I think in the last 6 months, I've dual-booted for pretty much these things:

* To install a new motherboard's RGB-tweak utility because it doesn't work right in OpenRGB yet. Ran it once to pick settings, then it seemed to write to NVRAM since it's been stuck that way now.

* To use ham radio programming software that was clearly written by a single hobbyist and I didn't expect to work on anything but happy-path Windows systems.

* To try a weird specialty keyboard with a nonstandard card-reader (most of them just appear as normal HID keyboards, this one was a custom USB endpoint which apparently emulated a serial device with the right software. In the end, it didn't work well in Windows either-- the software was apparently mostly Win7-and-below.

* To deal with an old scanner that the vendor provides a Linux software package for, but only as a binary .deb that didn't seem to work well on Void. (Problem solved by picking up a used scanner explicitly supported by SANE for $10 at the Goodwill)

Battlefield, Call of Duty, Apex Legends, PUBG, Rainbow 6 Siege, Fortnite, Valorant, League of Legends, Teamfight Tactics, GTA5 online (and likely gta6 online).

Personally, only TFT is a blocker for me, and you can get an inferior version working on linux, but it only takes you playing one of those games for it to be a blocker.

  • How many of these will not run under Wine/Crossover/Hangover?

    My guess is that most DRM'ed games won't work right, but they often don't work right under Windows either.

    • He listed those because they have kernel-level anti-cheat or DRM system that requires Windows/MacOS to run. You cannot WINE them.

      > but they often don't work right under Windows either.

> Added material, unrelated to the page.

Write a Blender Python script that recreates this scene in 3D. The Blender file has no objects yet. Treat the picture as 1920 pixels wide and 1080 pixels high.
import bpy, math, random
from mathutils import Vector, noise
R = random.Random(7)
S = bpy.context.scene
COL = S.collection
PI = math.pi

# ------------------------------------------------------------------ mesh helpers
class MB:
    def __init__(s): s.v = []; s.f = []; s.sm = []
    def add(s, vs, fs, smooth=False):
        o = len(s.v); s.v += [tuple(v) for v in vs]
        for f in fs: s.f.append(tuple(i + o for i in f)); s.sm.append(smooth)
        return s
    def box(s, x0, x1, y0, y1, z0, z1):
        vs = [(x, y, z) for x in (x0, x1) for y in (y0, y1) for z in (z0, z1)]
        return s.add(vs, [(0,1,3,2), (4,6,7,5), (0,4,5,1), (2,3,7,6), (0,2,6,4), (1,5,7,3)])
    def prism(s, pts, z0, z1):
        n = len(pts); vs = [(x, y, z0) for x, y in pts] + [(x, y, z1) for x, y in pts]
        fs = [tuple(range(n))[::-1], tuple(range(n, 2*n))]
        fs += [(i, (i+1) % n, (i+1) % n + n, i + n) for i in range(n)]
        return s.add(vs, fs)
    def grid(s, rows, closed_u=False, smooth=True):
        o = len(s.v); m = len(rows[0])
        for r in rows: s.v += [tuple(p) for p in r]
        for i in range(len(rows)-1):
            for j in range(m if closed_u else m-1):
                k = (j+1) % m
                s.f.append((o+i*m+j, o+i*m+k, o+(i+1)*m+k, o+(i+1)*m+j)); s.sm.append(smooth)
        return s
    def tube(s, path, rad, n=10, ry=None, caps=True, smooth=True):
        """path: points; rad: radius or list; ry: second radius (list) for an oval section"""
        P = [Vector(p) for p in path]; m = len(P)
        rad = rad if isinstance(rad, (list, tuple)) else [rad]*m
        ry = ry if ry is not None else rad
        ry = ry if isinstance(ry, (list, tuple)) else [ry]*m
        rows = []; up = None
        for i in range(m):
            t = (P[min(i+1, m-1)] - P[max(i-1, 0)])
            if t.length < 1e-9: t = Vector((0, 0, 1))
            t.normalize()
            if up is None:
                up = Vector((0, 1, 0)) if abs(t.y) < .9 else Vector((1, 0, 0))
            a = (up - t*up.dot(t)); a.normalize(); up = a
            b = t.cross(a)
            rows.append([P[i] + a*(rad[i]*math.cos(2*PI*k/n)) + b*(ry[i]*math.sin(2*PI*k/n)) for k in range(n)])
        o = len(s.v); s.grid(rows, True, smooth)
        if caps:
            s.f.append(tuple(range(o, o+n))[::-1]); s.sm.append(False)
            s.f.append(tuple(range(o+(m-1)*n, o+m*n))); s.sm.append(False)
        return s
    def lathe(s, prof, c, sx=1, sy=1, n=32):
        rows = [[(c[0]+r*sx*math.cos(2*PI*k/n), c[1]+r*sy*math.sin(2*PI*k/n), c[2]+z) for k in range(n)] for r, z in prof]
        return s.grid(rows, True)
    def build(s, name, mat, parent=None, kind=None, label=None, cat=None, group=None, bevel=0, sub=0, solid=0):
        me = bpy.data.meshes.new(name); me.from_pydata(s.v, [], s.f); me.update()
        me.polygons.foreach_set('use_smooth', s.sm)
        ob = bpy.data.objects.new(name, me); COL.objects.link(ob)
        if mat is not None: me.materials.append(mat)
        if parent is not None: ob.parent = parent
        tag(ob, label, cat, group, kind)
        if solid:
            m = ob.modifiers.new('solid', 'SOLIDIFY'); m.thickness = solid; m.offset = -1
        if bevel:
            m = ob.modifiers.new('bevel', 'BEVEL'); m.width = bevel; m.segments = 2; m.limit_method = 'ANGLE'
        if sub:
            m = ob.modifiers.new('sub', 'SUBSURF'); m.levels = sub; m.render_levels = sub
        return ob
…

      This is certainly untrue. Them working often is the entire reason why Windows is the "gaming OS".

    • Games "often not working under windows" is cope linux advocates tell themselves to convince themselves there is no reason for anyone to have windows installed. Its more the exception rather than then norm, and is usually the older games where their wine setup could be used on windows for the same effect.

It's not the "can't" necessarily, it's about friction, I could get it working on linux, but then I'd probably be just fiddling with settings way longer than I do today.

Current Windows gaming experience is almost like a console, just play and forget, (if you just use your machine for that).

Another potential issue is that I have games in all the major launchers (and a GamePass subscription), and the only one that works reasonably well on Linux is Steam.

  • I installed Bazzite just last month, it's set-and-forget. Zero hardware / driver issues, everything autoconfigured.

    Didn't even need to download steam.

    Absolutely shocked me how smooth the out-of-box experience was compared to even Windows 10.

    To my further surprise, I found my game library's compatibility on Bazzite was stronger than Windows 10 somehow. (Some old games like Moonbase Commander don't launch on Windows 10)

    • Agreed - Bazzite is the kind of set-and-forget level of quality I expect for a gaming appliance. I haven’t needed to twiddle with a single setting to get any games I’ve been playing (Stalker 2, Kingdom Come 2, Doom The Dark Ages, Arc Raiders, Helldivers, etc).

  • FWIW - GOG and Epic games play just fine via the Heroic app on Bazzite. I’ve only played a few games from those platforms so far - but it’s been as seamless as playing games off steam in my experience.